Danes then voted by a 53-47 percent margin to stay out of the single currency in a referendum in 2000.

Under ERM2, both the Danish central bank and the European Central Bank in Frankfurt are obliged to to keep the currency stable. In the process, however, the kroner is in danger of becoming too strong for policy-makers to maintain a fixed exchange rate with the euro.

Denmark’s efforts to defend its euro peg and stop investors buying kroner have driven its benchmark deposit rate to minus 0.5 percent, the third cut in less than two weeks.

Meanwhile, interest rates on 10-year government paper fell to 0.15 percent after the Danish central bank’s decision on Friday (30 January) to suspend bond sales.

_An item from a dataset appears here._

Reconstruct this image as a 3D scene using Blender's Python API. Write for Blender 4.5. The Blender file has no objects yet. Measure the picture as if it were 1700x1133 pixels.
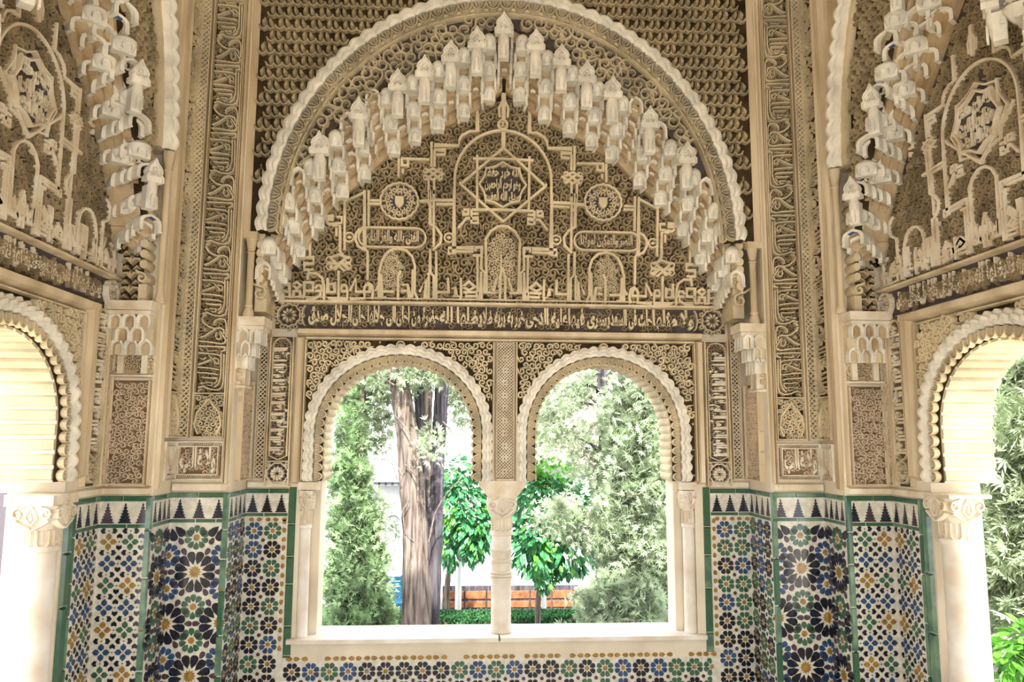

It is more common for governments to worry that their cost of borrowing is too high and about dwindling foreign currency reserves, but Denmark has already sold enough bonds to cover its entire borrowing costs for 2015.

"The National Bank has the advantage that it can print new money. It never runs out of money, and that is what happens when it sends kroner out in the market to buy euro up. In this way the exchange reserve grows," says Steen Bocian, chief economist of Danske Bank told Borsen.

The euro has steadily weakened over the past year, hitting its lowest exchange rate against the dollar of 1:1.11 after the ECB announced plans for a €1.1 trillion bond-buying programme to weaken the euro’s exchange rate to promote exports and curb deflation.

The euro lost nearly 20 percent of its value in a day against the Swiss franc after the Swiss national bank abandoned a three year cap on the franc's value against the single currency in mid-January.

Explaining its decision, the Swiss National Bank (SNB) said that the minimum exchange rate of CHF 1.20 per euro, introduced in September 2011, was no longer justified because “divergences between the monetary policies of the major currency areas have increased significantly”.

“If the current exchange-rate mechanism was abandoned, the kroner would rise in price,” said Frederik I. Pedersen, chief consultant of The Economic Council of the Labour Movement according to Berlingske Tidende.